Lázaro compartilhou suas origens: nasceu e cresceu em uma família inteligente e criativa, mas demorou para compreender que poderia se orgulhar da potência do povo negro, do qual faz parte. Ele enfatizou que essa força está impulsionando um movimento sem retorno: “É a recuperação do espaço por parte de uma população que decidiu: ‘Vamos tomar esse espaço. Vamos invadir, não importa como’. E isso está ocorrendo nas universidades, na política partidária e no entretenimento. E esse entretenimento é de qualidade, beneficiando a todos.”

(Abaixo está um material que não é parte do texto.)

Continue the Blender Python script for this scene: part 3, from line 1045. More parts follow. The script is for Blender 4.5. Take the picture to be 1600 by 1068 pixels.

A conversa inicial contou com a presença da autora Ana Maria Gonçalves, do ator Lázaro Ramos e do professor e escritor Daniel Munduruku, com a mediação do apresentador da TV Globo, Luciano Huck.
Crédito: Gabi Carrera/Globo Painel com a autora Ana Maria Gonçalves, do ator Lázaro Ramos e do professor e escritor Daniel Munduruku, com a mediação do apresentador da TV Globo, Luciano Huck

Lázaro, autor dos livros infantojuvenis “Sinto o que sinto”, “Os cadernos de rima do João” e “Os cadernos de rima da Maria”, em referência aos seus filhos, relacionou o debate com a educação, ressaltando que a escola e os educadores desempenham um papel relevante na compreensão da ancestralidade e na promoção da educação antirracista. “Desejo que tenhamos a coragem de cultivar diariamente o amor pelo conhecimento, pela escola, pelos professores, porque é nesse ambiente escolar que criamos memórias que durarão para sempre.”

A valorização da ancestralidade

Daniel Munduruku, pertencente ao povo indígena Munduruku, é mestre e doutor em educação pela USP (Universidade de São Paulo) e pós-doutor em linguística pela UFSCar (Universidade Federal de São Carlos). Em sua fala, destacou a importância de valorizar os conhecimentos dos povos indígenas, ressaltando que ainda há muito a aprender com os povos originários. “Nossa grande mestra é a natureza, e o povo indígena é muito criativo, capaz de olhar para sua existência sem destruí-la, ao contrário do que ocorre com os ocidentais.”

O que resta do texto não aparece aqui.